Late Nights On Air by Elizabeth Hay
McClelland & Stewart (2007), 376 pp.

Elizabeth Hay’s previous novel, Garbo Laughs, was about our romance with the movies. In her rich new novel, she writes about the power and intimacy of radio, and how we can fall in love with certain voices.

Late Nights On Air is set in a small Yellowknife radio station in 1975, where two young women are learning on the job as novice broadcasters reading the news during the slow hours of the night. A radio station is a perfect setting for writing about the isolation and the community of the North.

One of them, the alluring Dido Paris, is a natural, with a voice “like a tarnished silver spoon.” The other is a shy but unswerving easterner, Gwen Symon. It was a cbc radio drama about the English explorer John Hornby and his fatal journey into the Barrens that compelled Gwen to get in her car and drive over 3,000 miles to see the tundra for herself. Hornby, in fact, is the ghostly central character of Hay’s story.

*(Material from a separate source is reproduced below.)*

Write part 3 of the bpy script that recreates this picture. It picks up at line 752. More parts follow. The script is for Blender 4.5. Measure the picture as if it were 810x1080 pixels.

People pull up stakes abruptly in the North, and so do the multiple characters in this book, which is a bit unnerving. Once several affairs are set in motion among the staff, the story abandons the radio station and moves out into the landscape. Two couples embark on a six-week canoe trip where the evocation of the tundra—its emptiness, silence, and delicate beauty—is stunning, almost a new species of erotica. Hay portrays the tender bonds that are forged (and broken) in such wild places.

The novel brims with curious data, too. In the course of her story, Hay swoops down like a raven on odd, shiny bits of information about the North. The tufts of soft muskox hair that snag on branches in the bush are called qiviut; the violet shades of the northern lights are due to nitrogen; the sound of someone crawling into a tent pitched on dry lichen in the tundra is a dry crackling, like wrapping paper. Nothing seems to escape her. This is Hay’s best novel yet.